In 1991, Tyco released Magic Copier, a kid-sized equivalent to the adult-office version.
Designed for ages four and up, the Magic Copier was small enough for a desktop and operated on two C-batteries. Junior artists used a special stylus to draw pictures on the copier screen, then pressed the Copy button to have a copy of their design emerge from the toy.
The “magic” behind Magic Copier was good-old-fashioned carbon paper. As a child wrote or drew on the toy’s screen, their design was automatically duplicated onto a second sheet of 8.5-inch x 11-inch paper hidden below it. Pressing the button activated the Magic Copier’s only electrical component: a rolling mechanism that pushed out the copy.

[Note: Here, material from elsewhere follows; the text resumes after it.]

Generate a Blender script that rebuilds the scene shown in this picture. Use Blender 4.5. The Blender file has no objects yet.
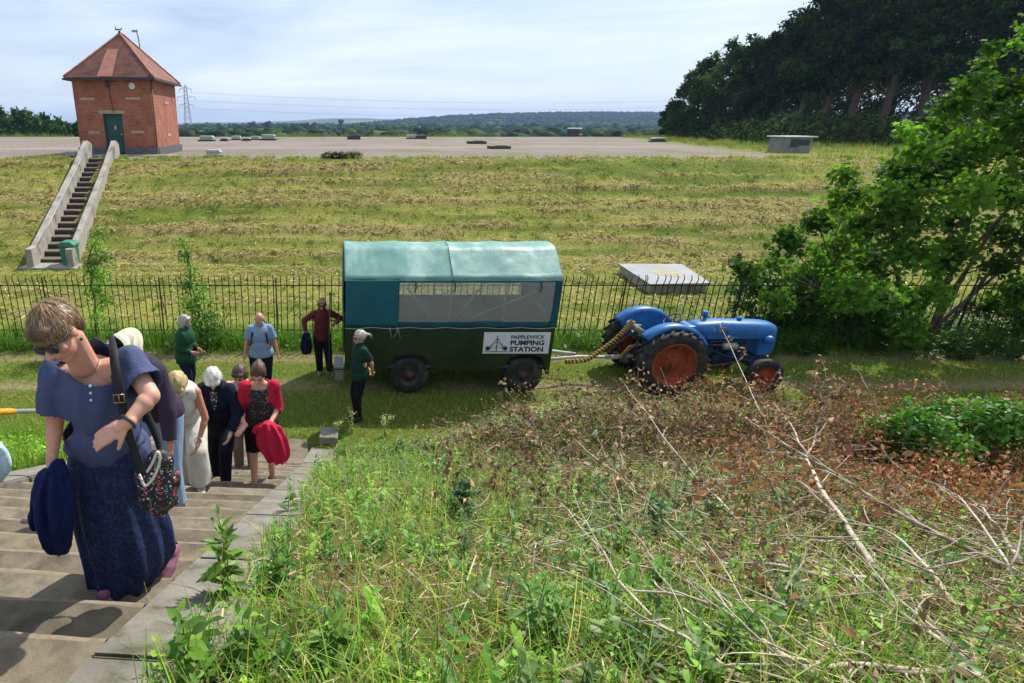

Drawings on the screen were easily erased, providing children with a blank slate to start over and countless repeat uses.
Magic Copier shipped with five sheets of carbon paper in three colours (blue, red, black), 20 sheets of paper in three colours (white, yellow, pink) and printed instructions. Tyco also sold refill sets separately, comprising six sheets of multi-coloured carbon paper and 40 sheets of copy paper.
The toy was popular enough that Tyco released two alternate versions: Travel Magic Copier, which made copies on smaller, 5-inch x 8-inch paper; and Super Magic Copier, which added an automatic paper feed to the fun.